Assistant Secretary Geoffrey Pyatt says China is sole U.S. adversary

Assistant Secretary of State for Energy Resources Geoffrey Pyatt projected a 50% growth in American export capacity by 2026 and described a new “post-post Cold War” era of ideological conflict with the Chinese government at a Stanford energy seminar hosted by the Hoover Institution on Monday.

Pyatt, who was born in California, arrived on campus this week as part of his itinerary for the U.S.-Japan Energy Security Dialogue. This initiative provides a space for the U.S. and Japan to strengthen natural resource cooperation and receive updates on academic research that could drive the transition to clean energy in public and private sectors, according to a State Department press release.

In a seminar hosted by U.S. Admiral James Ellis Jr., Pyatt spoke on topics ranging from plans for responsibly sourcing minerals to the geopolitics of China’s growing sphere of influence and questions of state financing mechanisms raised by the audience.

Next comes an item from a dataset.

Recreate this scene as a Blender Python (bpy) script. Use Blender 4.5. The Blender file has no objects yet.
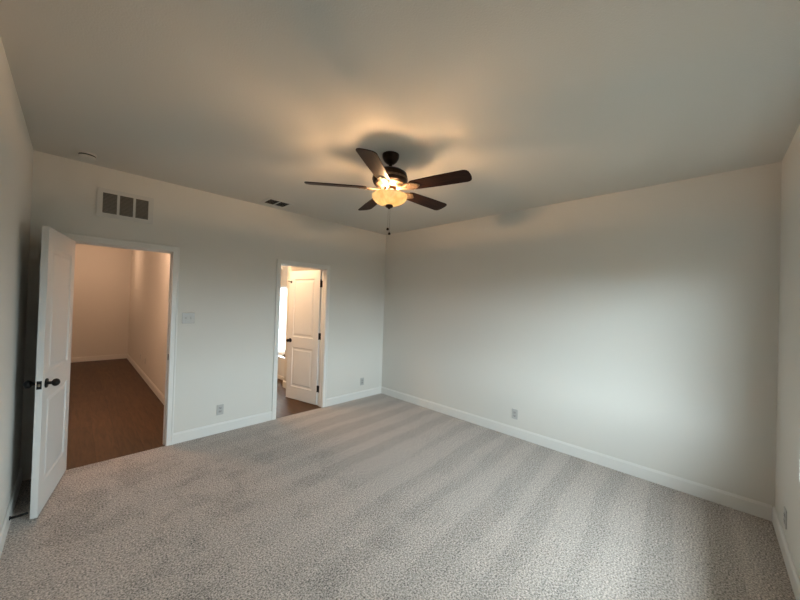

“Economic competition is good … but what’s more insidious is this political model, which denies individual freedom,” Pyatt said in reference to Chinese surveillance practices and what he views as a “lack of rule of law” and general sense of political opacity. “It’s the larger political and values competition where we want to make sure we prevail.”

Pyatt said the world has now entered a new “post-post Cold War era,” in a nod to a speech that Secretary of State Antony Blinken recently delivered at Johns Hopkins University. According to Pyatt, the U.S. has one adversary in this era: China. 

China has a “very different idea about how society should be organized,” Pyatt said. Pyatt also called China “our nearest rival,” saying that it has surpassed the U.S. in terms of the number of consulates and touch points it has around the world.

“But I’m absolutely convinced that the United States has the most compelling offer,” he added.

Looking to the future, Pyatt said that now is an “extraordinarily exciting time” for young professionals to enter his field, though he added that the world is “very, very different” from the days of his formal education. Pyatt said the interconnectedness of the digital age calls for a deeply intentional approach to international relations.

He then pulled out his smartphone and held it up for the audience to see.

“The single most important change that has happened in the international economy in the 34 years that I’ve been in the State Department is right here,” he said. “It’s the reduction of distance that has been produced right here in Silicon Valley by innovations in communications technology.”

Integrated circuits, electric car batteries and sundry consumer materials of the like tend to be manufactured with a number of components using earth minerals that may include cobalt, lithium, zinc or copper. In a memorandum last year on the issue of sourcing such materials for national interests, U.S. President Joe Biden wrote, “The United States depends on unreliable foreign sources for many of the strategic and critical materials necessary for the clean energy transition.”

“Demand for such materials is projected to increase exponentially as the world transitions to a clean energy economy,” Biden wrote.

While Norway accounts for 22% of cobalt imported to the U.S. in recent years, it is the Democratic Republic of the Congo — where practices such as child labor and occupational hazards may occur in the absence of oversight — that leads the world in cobalt production.

In an interview with The Daily, Pyatt said that he plans to further develop a mineral security partnership with national allies that would “ensure the highest standards possible in accord with our own democracies and our own rule of law.”

“Battery passports,” which track the history of a battery’s parts as a means of supply chain transparency, have been gaining traction in industry, Pyatt said. Pyatt will visit a nearby startup this week that seeks to create a proprietary battery technology using solely American resources.

Despite the political, structural and technical challenges to upscaling energy production on the national and international stages, Pyatt pointed to the U.S. government’s prompt achievement of goals in reducing European dependence on Russian energy through increased liquefied natural gas exports and partnerships with national allies like Japan.

“If you had said in late February of 2022 that Germany within the space of a year would get to zero imports of Russian oil, gas and coal, nobody would have taken you seriously,” he said.

Later in the evening, Pyatt reflected on how his ambassadorial roles dealing with energy security issues in Ukraine and Greece regularly presented unique challenges but also came with the “enormous benefit” of experiencing the world and accumulating invaluable lessons.

For Pyatt, the most powerful moments from his time abroad were when ordinary citizens would walk up to him on the street and tell him: “Ambassador, you don’t know who I am, but … I want to say thank you on behalf of my country for the help the United States is offering.”

“That is an incredibly humbling thing and, you know, it doesn’t happen when you’re working in investment banking,” Pyatt said.